Devastatingly sad at times, but sleek and beautiful, this is an animal story classic that has mostly gone unappreciated by American readers in recent decades."
"A strange book by a strange author. It's always marked as a nature classic and a children's book, but the first classification needs a big old asterisk and the second is kind of bizarre. Yes, Maxwell lovingly describes the antics and affection of cute otters, though only in the last two thirds of the book. And then his story is often quite dark. I had this vague memory of reading this as a kid -- I do remember otters -- but now I wonder whether I got more than a couple of pages in -- and maybe I saw the movie instead, a sort of Disneyfied adaptation that came out in the 60s. "Ring of Bright Water" is a sort of Scottish "Walden," the (quite adult) story of a romantic loner living in a remote shore cottage in the West Highlands, a kind of Robinson Crusoe, really, who combs the beaches for flotsam and jetsam but whose inner life seems just as guarded as Crusoe's. I love passages like this one, describing the seashore at his house near the Isle of Skye:
"When one is alone one's vision becomes more extensive; from the tide-wrack rubbish-heap of small bones and dry, crumpled wings, relics of lesser lives, rise images the brighter for being unconfined by the physical eye. From some feathered mummy, stained and thin, soars the spinning lapwing in the white March morning; in the surface crust of rotting weed, where the foot explodes a whirring puff of flies, the withered fins and scales hold still, intrinsically, the sway and dart of glittering shoals among the tide-swung sea-tangle; smothered by a mad parabolic energy of leaping sand-hoppers the broken antlers of a stag re-form and move again high in the bare, stony corries and the October moonlight."
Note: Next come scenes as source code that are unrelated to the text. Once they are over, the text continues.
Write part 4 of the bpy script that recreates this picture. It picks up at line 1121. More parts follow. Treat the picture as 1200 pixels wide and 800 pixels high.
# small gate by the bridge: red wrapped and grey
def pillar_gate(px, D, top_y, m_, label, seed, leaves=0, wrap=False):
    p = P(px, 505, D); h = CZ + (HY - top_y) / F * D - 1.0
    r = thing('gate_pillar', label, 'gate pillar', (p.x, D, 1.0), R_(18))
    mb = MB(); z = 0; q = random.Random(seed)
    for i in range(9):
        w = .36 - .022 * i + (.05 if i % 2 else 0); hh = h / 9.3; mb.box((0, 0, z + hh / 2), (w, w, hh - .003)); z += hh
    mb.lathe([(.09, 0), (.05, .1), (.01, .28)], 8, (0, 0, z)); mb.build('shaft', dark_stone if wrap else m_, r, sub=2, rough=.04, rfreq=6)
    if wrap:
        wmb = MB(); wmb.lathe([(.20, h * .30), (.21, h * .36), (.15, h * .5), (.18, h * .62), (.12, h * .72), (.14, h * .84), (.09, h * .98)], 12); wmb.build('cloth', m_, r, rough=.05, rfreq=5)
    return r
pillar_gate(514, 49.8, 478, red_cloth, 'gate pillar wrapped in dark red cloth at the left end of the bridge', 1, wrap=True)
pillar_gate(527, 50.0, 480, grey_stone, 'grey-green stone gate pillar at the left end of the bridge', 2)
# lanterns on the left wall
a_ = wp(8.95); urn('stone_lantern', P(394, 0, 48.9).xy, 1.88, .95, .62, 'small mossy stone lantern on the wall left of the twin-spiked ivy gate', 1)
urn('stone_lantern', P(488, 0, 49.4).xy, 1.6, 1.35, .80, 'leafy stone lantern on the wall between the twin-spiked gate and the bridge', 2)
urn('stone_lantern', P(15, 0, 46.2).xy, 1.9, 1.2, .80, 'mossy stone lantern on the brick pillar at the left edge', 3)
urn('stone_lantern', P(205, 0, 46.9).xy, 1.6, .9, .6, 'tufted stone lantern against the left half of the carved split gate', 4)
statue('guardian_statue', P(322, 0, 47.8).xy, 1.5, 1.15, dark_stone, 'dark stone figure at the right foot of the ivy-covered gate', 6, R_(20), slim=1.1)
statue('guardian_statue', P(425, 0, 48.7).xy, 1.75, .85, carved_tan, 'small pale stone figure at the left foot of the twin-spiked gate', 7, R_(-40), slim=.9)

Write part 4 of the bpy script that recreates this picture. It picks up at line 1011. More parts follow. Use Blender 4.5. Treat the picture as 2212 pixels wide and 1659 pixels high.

This poetic vision of the life in dead detritus prefaces the stories of death and life that Maxwell will tell. His loyal dog Jonny, who doesn't feature all that centrally in the first part of the book, grows old and dies; Maxwell's grief over his death comes after and before scenes of animal violence-rabbit hunting, goats dying, a massacre of fish. Maxwell decides he cannot replace Jonny with another dog, but soon decides he wants a pet otter instead. This is where I almost put the book away without finishing it: he procures his otter in Iraq (it's the 1950s, when the British were still "in" Iraq) and brings it to Scotland-which I found weird and somehow irritating, since there are plenty of otters already in that region. I guess I assumed when I bought this book that he had tamed some of the wild Hebridean otters, which seems more charming than the truth, which is that he smuggled (not exactly, since there were no or fairly lax regulations on the importing of wild animals in those days) his otter Mijbil into Britain, under not very pleasant conditions. (Let the sensitive reader beware.) In keeping with his general lack of introspection, Maxwell hardly grapples with the ethical aspects of all this. I don't want to discourage anyone from reading the book, really, since: a) the author is himself a curious specimen; b) his writing, especially in describing wild places in the Highlands, is often powerful; and c) his depiction of otters is detailed and moving."